- [What is needed] Leave out every picture, then transcribe the rest of the listing exactly.

[Begin Supplied information]

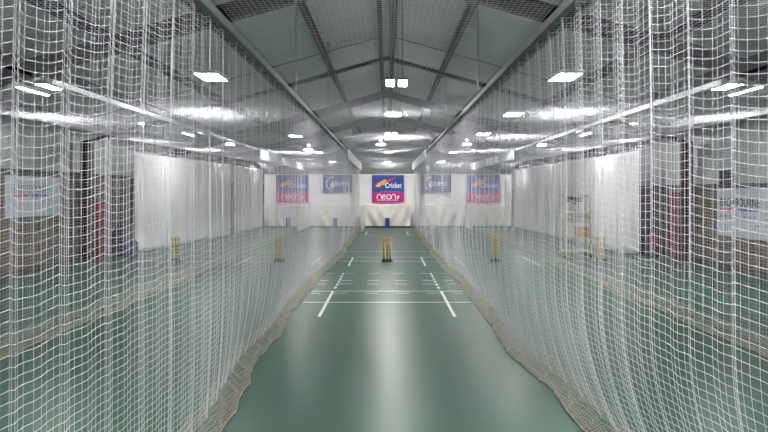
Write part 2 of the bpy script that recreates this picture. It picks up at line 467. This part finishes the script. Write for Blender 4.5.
# white boards hung under the far half of the rails
for x, lb in ((-4.72, 'long white board under the far half of the left outer rail'), (-1.5, 'long white board under the far half of the left central rail'),
              (1.5, 'long white board under the far half of the right central rail'), (4.72, 'long white board under the far half of the right outer rail')):
    b = MB(); s = 1 if x > 0 else -1; xo = x - s*0.085
    b.box(xo-0.012, xo+0.012, 21.8, 33.3, RAILZ-0.30, RAILZ+0.08)
    for y in (22.5, 25.5, 28.5, 31.5, 33.0):
        b.box(min(xo, x-s*0.05), max(xo, x-s*0.05), y-0.02, y+0.02, RAILZ+0.03, RAILZ+0.05)
    setp(b.build('valance_board', M['valance']), lb, 'board', 'white valance boards')

# ------------------------------------------------------------------ side curtains and end curtains
def curtain(name, ax, ay, bx, by, ztop, label, seed, zb=0.03, flare=0.0, fold=0.035):
    L = math.hypot(bx-ax, by-ay); dx, dy = (bx-ax)/L, (by-ay)/L; nx, ny = -dy, dx
    g = random.Random(seed)
    ph = [g.uniform(0, 6.28) for _ in range(6)]; fr = [g.uniform(0.6, 1.0), g.uniform(1.8, 2.6), g.uniform(4.2, 5.6)]
    def fn(u, v):
        s = u*L
        A = fold*(0.5*sin(fr[0]*s*2+ph[0]) + 0.6*sin(fr[1]*s*2+ph[1])*(0.6+0.4*v) + 0.45*sin(fr[2]*s*2+ph[2]+0.4*sin(3*v+ph[3]))*(0.4+0.6*v))
        A += flare*math.exp(-s/0.5)*sin(s*9+ph[4])
        z = ztop + (zb-ztop)*v + (0.012*sin(s*2+ph[5]) if v > 0.98 else 0)
        z += 0.16*math.exp(-s/0.25)*v*v*(1 if flare else 0)
        return (ax+dx*s+nx*A, ay+dy*s+ny*A, z)
    e = solid_grid(name, fn, int(L*12), 24, 0.006, M['canvas'])
    setp(e, label, 'curtain', 'white lane curtains')
    return e
curtain('side_curtain', -8.12, 19.3, -7.22, 27.75, 3.27, 'long white curtain along the left wall, nearer one with loose folds at its end', 1, flare=0.10)
curtain('side_curtain', -7.15, 27.95, -6.98, 33.7, 3.25, 'shorter white curtain at the far left, beyond the hanging grey box', 2)
curtain('side_curtain', 7.72, 18.4, 7.12, 33.7, 3.27, 'long white curtain along the right wall behind the wheeled trolley', 3, flare=0.05)
ends = [(-6.95, -4.5, 'white end curtain behind the leftmost lane'), (-4.47, -1.62, 'white end curtain behind the lane left of centre'),
        (-1.60, 1.60, 'white end curtain closing off the central lane'), (1.62, 4.47, 'white end curtain behind the lane right of centre'),
        (4.5, 7.05, 'white end curtain behind the rightmost lane')]
for i, (a, b, lb) in enumerate(ends):
    curtain('end_curtain', a, 34.0, b, 34.0, 3.02, lb, 20+i, fold=0.018)

def rail_pipe(pts, label, name='curtain_rail'):
    m = MB(); m.tube(pts, 0.03, 10); return setp(m.build(name, M['rail'], None, True), label, 'rail', 'curtain rails')
rail_pipe([(-8.15, 19.0, 3.36), (-7.2, 27.85, 3.34), (-7.0, 33.85, 3.30)], 'grey pipe carrying the left side curtains')
rail_pipe([(7.74, 18.1, 3.38), (7.1, 33.85, 3.34)], 'grey pipe carrying the right side curtain')
rail_pipe([(-7.0, 34.05, 3.07), (7.1, 34.05, 3.07)], 'grey pipe carrying the end curtains across all lanes')

# canvas aprons hung before the end curtains
def apron(x0, x1, y, ztop, label, seed, amp=0.05, swag=True):
    g = random.Random(seed); ph = [g.uniform(0, 6.28) for _ in range(5)]
    Lx = x1-x0
    def fn(u, v):
        x = x0 + Lx*u
        # V-shaped pulls running from the top corners to the foot of the middle
        d = abs(u-0.5)*2
        a = amp*(sin(9*(d+v*0.55)*1.3+ph[0])*0.55*v + 0.45*sin(x*5+ph[1])*(0.3+0.7*v) + 0.3*sin(x*11+ph[2]+v*2)*v)
        z = ztop + (0.05-ztop)*v - 0.05*sin(pi*u)*(1-v)
        return (x, y + a, z)
    e = empty('canvas_apron', ((x0+x1)/2, y, 0), label, 'canvas sheet', 'cream canvas aprons')
    c = solid_grid('canvas', lambda u, v: tuple(np.array(fn(u, v))-np.array(((x0+x1)/2, y, 0))), 48, 20, 0.006, M['apron'], e)
    h = MB(); n = 40
    pts = [np.array(fn(i/n, 1.0))-np.array(((x0+x1)/2, y, -0.005)) for i in range(n+1)]
    h.tube([tuple(p) for p in pts], 0.04, 8); setp(h.build('hem', M['hem'], e, True), 'dark weighted hem at the foot')
    return e
apron(-1.2, 1.3, 33.6, 1.36, 'wrinkled cream canvas apron hung low across the end of the central lane', 2, 0.13)
apron(-4.35, -1.75, 33.6, 1.34, 'cream canvas apron under the navy sign at the left', 3, 0.11)
apron(1.75, 4.2, 33.6, 1.36, 'cream canvas apron under the navy sign at the right', 4, 0.11)
apron(-6.9, -4.75, 33.6, 1.36, 'creased cream canvas apron at the end of the leftmost lane', 5, 0.14)
apron(4.75, 6.95, 33.6, 1.34, 'cream canvas apron at the end of the rightmost lane', 6, 0.10)
def side_canvas(x, y0, y1, label, seed):
    g = random.Random(seed); p = g.uniform(0, 6)
    def fn(u, v):
        y = y0+(y1-y0)*u
        return (x + 0.035*sin(y*4+p)*(0.4+v) + 0.02*sin(y*9+p), y, 1.34+(0.03-1.34)*v)
    o = solid_grid('side_canvas', fn, 40, 14, 0.006, M['apron']); setp(o, label, 'canvas sheet', 'side canvases at the net ends')
side_canvas(-1.27, 29.4, 33.4, 'low white canvas lining the far left side of the central lane', 1)
side_canvas(-4.38, 29.2, 33.4, 'low white canvas lining the far end of the left outer net', 2)
side_canvas(4.38, 30.6, 33.4, 'low white canvas lining the far end of the right outer net', 3)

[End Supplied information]

- [Solution for this problem]
Write part 2 of the bpy script that recreates this picture. It picks up at line 467. This part finishes the script. Write for Blender 4.5.
# white boards hung under the far half of the rails
for x, lb in ((-4.72, 'long white board under the far half of the left outer rail'), (-1.5, 'long white board under the far half of the left central rail'),
              (1.5, 'long white board under the far half of the right central rail'), (4.72, 'long white board under the far half of the right outer rail')):
    b = MB(); s = 1 if x > 0 else -1; xo = x - s*0.085
    b.box(xo-0.012, xo+0.012, 21.8, 33.3, RAILZ-0.30, RAILZ+0.08)
    for y in (22.5, 25.5, 28.5, 31.5, 33.0):
        b.box(min(xo, x-s*0.05), max(xo, x-s*0.05), y-0.02, y+0.02, RAILZ+0.03, RAILZ+0.05)
    setp(b.build('valance_board', M['valance']), lb, 'board', 'white valance boards')

# ------------------------------------------------------------------ side curtains and end curtains
def curtain(name, ax, ay, bx, by, ztop, label, seed, zb=0.03, flare=0.0, fold=0.035):
    L = math.hypot(bx-ax, by-ay); dx, dy = (bx-ax)/L, (by-ay)/L; nx, ny = -dy, dx
    g = random.Random(seed)
    ph = [g.uniform(0, 6.28) for _ in range(6)]; fr = [g.uniform(0.6, 1.0), g.uniform(1.8, 2.6), g.uniform(4.2, 5.6)]
    def fn(u, v):
        s = u*L
        A = fold*(0.5*sin(fr[0]*s*2+ph[0]) + 0.6*sin(fr[1]*s*2+ph[1])*(0.6+0.4*v) + 0.45*sin(fr[2]*s*2+ph[2]+0.4*sin(3*v+ph[3]))*(0.4+0.6*v))
        A += flare*math.exp(-s/0.5)*sin(s*9+ph[4])
        z = ztop + (zb-ztop)*v + (0.012*sin(s*2+ph[5]) if v > 0.98 else 0)
        z += 0.16*math.exp(-s/0.25)*v*v*(1 if flare else 0)
        return (ax+dx*s+nx*A, ay+dy*s+ny*A, z)
    e = solid_grid(name, fn, int(L*12), 24, 0.006, M['canvas'])
    setp(e, label, 'curtain', 'white lane curtains')
    return e
curtain('side_curtain', -8.12, 19.3, -7.22, 27.75, 3.27, 'long white curtain along the left wall, nearer one with loose folds at its end', 1, flare=0.10)
curtain('side_curtain', -7.15, 27.95, -6.98, 33.7, 3.25, 'shorter white curtain at the far left, beyond the hanging grey box', 2)
curtain('side_curtain', 7.72, 18.4, 7.12, 33.7, 3.27, 'long white curtain along the right wall behind the wheeled trolley', 3, flare=0.05)
ends = [(-6.95, -4.5, 'white end curtain behind the leftmost lane'), (-4.47, -1.62, 'white end curtain behind the lane left of centre'),
        (-1.60, 1.60, 'white end curtain closing off the central lane'), (1.62, 4.47, 'white end curtain behind the lane right of centre'),
        (4.5, 7.05, 'white end curtain behind the rightmost lane')]
for i, (a, b, lb) in enumerate(ends):
    curtain('end_curtain', a, 34.0, b, 34.0, 3.02, lb, 20+i, fold=0.018)

def rail_pipe(pts, label, name='curtain_rail'):
    m = MB(); m.tube(pts, 0.03, 10); return setp(m.build(name, M['rail'], None, True), label, 'rail', 'curtain rails')
rail_pipe([(-8.15, 19.0, 3.36), (-7.2, 27.85, 3.34), (-7.0, 33.85, 3.30)], 'grey pipe carrying the left side curtains')
rail_pipe([(7.74, 18.1, 3.38), (7.1, 33.85, 3.34)], 'grey pipe carrying the right side curtain')
rail_pipe([(-7.0, 34.05, 3.07), (7.1, 34.05, 3.07)], 'grey pipe carrying the end curtains across all lanes')

# canvas aprons hung before the end curtains
def apron(x0, x1, y, ztop, label, seed, amp=0.05, swag=True):
    g = random.Random(seed); ph = [g.uniform(0, 6.28) for _ in range(5)]
    Lx = x1-x0
    def fn(u, v):
        x = x0 + Lx*u
        # V-shaped pulls running from the top corners to the foot of the middle
        d = abs(u-0.5)*2
        a = amp*(sin(9*(d+v*0.55)*1.3+ph[0])*0.55*v + 0.45*sin(x*5+ph[1])*(0.3+0.7*v) + 0.3*sin(x*11+ph[2]+v*2)*v)
        z = ztop + (0.05-ztop)*v - 0.05*sin(pi*u)*(1-v)
        return (x, y + a, z)
    e = empty('canvas_apron', ((x0+x1)/2, y, 0), label, 'canvas sheet', 'cream canvas aprons')
    c = solid_grid('canvas', lambda u, v: tuple(np.array(fn(u, v))-np.array(((x0+x1)/2, y, 0))), 48, 20, 0.006, M['apron'], e)
    h = MB(); n = 40
    pts = [np.array(fn(i/n, 1.0))-np.array(((x0+x1)/2, y, -0.005)) for i in range(n+1)]
    h.tube([tuple(p) for p in pts], 0.04, 8); setp(h.build('hem', M['hem'], e, True), 'dark weighted hem at the foot')
    return e
apron(-1.2, 1.3, 33.6, 1.36, 'wrinkled cream canvas apron hung low across the end of the central lane', 2, 0.13)
apron(-4.35, -1.75, 33.6, 1.34, 'cream canvas apron under the navy sign at the left', 3, 0.11)
apron(1.75, 4.2, 33.6, 1.36, 'cream canvas apron under the navy sign at the right', 4, 0.11)
apron(-6.9, -4.75, 33.6, 1.36, 'creased cream canvas apron at the end of the leftmost lane', 5, 0.14)
apron(4.75, 6.95, 33.6, 1.34, 'cream canvas apron at the end of the rightmost lane', 6, 0.10)
def side_canvas(x, y0, y1, label, seed):
    g = random.Random(seed); p = g.uniform(0, 6)
    def fn(u, v):
        y = y0+(y1-y0)*u
        return (x + 0.035*sin(y*4+p)*(0.4+v) + 0.02*sin(y*9+p), y, 1.34+(0.03-1.34)*v)
    o = solid_grid('side_canvas', fn, 40, 14, 0.006, M['apron']); setp(o, label, 'canvas sheet', 'side canvases at the net ends')
side_canvas(-1.27, 29.4, 33.4, 'low white canvas lining the far left side of the central lane', 1)
side_canvas(-4.38, 29.2, 33.4, 'low white canvas lining the far end of the left outer net', 2)
side_canvas(4.38, 30.6, 33.4, 'low white canvas lining the far end of the right outer net', 3)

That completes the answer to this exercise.